-- Start Data block --

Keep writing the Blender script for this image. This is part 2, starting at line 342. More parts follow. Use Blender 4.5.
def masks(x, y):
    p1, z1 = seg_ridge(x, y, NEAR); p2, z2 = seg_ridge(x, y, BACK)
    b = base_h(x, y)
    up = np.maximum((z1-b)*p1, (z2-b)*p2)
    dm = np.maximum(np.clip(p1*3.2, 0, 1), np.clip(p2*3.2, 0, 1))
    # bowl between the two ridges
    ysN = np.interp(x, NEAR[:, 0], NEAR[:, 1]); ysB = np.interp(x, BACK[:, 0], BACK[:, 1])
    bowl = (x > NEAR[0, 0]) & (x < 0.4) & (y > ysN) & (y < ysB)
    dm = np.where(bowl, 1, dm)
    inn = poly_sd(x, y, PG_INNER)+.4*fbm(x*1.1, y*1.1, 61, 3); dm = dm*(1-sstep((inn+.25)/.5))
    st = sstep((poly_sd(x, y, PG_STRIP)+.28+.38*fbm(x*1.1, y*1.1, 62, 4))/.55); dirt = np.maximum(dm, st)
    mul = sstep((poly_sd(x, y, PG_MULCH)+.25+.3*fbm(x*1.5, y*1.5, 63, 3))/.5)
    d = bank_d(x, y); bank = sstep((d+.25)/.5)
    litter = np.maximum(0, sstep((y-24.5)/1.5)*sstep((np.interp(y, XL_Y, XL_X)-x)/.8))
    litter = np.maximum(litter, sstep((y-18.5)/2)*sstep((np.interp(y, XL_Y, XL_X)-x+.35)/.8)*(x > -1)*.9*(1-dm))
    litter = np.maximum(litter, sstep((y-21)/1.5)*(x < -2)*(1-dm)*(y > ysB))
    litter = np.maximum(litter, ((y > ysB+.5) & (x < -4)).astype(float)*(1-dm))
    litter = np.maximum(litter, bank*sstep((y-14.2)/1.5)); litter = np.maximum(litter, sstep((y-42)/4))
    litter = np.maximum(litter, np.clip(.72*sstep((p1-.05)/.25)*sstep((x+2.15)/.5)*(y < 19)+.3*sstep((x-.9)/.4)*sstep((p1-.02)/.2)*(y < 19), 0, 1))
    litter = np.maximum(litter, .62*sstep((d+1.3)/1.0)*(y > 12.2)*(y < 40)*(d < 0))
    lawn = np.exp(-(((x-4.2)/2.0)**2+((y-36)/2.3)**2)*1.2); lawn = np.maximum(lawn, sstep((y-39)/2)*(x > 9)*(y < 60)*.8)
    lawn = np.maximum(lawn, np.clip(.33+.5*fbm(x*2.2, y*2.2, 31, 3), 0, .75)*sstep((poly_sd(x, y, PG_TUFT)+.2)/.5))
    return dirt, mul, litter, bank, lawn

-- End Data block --

Exercise: Repeat the data above, word for word.

Result:
Keep writing the Blender script for this image. This is part 2, starting at line 342. More parts follow. Use Blender 4.5.
def masks(x, y):
    p1, z1 = seg_ridge(x, y, NEAR); p2, z2 = seg_ridge(x, y, BACK)
    b = base_h(x, y)
    up = np.maximum((z1-b)*p1, (z2-b)*p2)
    dm = np.maximum(np.clip(p1*3.2, 0, 1), np.clip(p2*3.2, 0, 1))
    # bowl between the two ridges
    ysN = np.interp(x, NEAR[:, 0], NEAR[:, 1]); ysB = np.interp(x, BACK[:, 0], BACK[:, 1])
    bowl = (x > NEAR[0, 0]) & (x < 0.4) & (y > ysN) & (y < ysB)
    dm = np.where(bowl, 1, dm)
    inn = poly_sd(x, y, PG_INNER)+.4*fbm(x*1.1, y*1.1, 61, 3); dm = dm*(1-sstep((inn+.25)/.5))
    st = sstep((poly_sd(x, y, PG_STRIP)+.28+.38*fbm(x*1.1, y*1.1, 62, 4))/.55); dirt = np.maximum(dm, st)
    mul = sstep((poly_sd(x, y, PG_MULCH)+.25+.3*fbm(x*1.5, y*1.5, 63, 3))/.5)
    d = bank_d(x, y); bank = sstep((d+.25)/.5)
    litter = np.maximum(0, sstep((y-24.5)/1.5)*sstep((np.interp(y, XL_Y, XL_X)-x)/.8))
    litter = np.maximum(litter, sstep((y-18.5)/2)*sstep((np.interp(y, XL_Y, XL_X)-x+.35)/.8)*(x > -1)*.9*(1-dm))
    litter = np.maximum(litter, sstep((y-21)/1.5)*(x < -2)*(1-dm)*(y > ysB))
    litter = np.maximum(litter, ((y > ysB+.5) & (x < -4)).astype(float)*(1-dm))
    litter = np.maximum(litter, bank*sstep((y-14.2)/1.5)); litter = np.maximum(litter, sstep((y-42)/4))
    litter = np.maximum(litter, np.clip(.72*sstep((p1-.05)/.25)*sstep((x+2.15)/.5)*(y < 19)+.3*sstep((x-.9)/.4)*sstep((p1-.02)/.2)*(y < 19), 0, 1))
    litter = np.maximum(litter, .62*sstep((d+1.3)/1.0)*(y > 12.2)*(y < 40)*(d < 0))
    lawn = np.exp(-(((x-4.2)/2.0)**2+((y-36)/2.3)**2)*1.2); lawn = np.maximum(lawn, sstep((y-39)/2)*(x > 9)*(y < 60)*.8)
    lawn = np.maximum(lawn, np.clip(.33+.5*fbm(x*2.2, y*2.2, 31, 3), 0, .75)*sstep((poly_sd(x, y, PG_TUFT)+.2)/.5))
    return dirt, mul, litter, bank, lawn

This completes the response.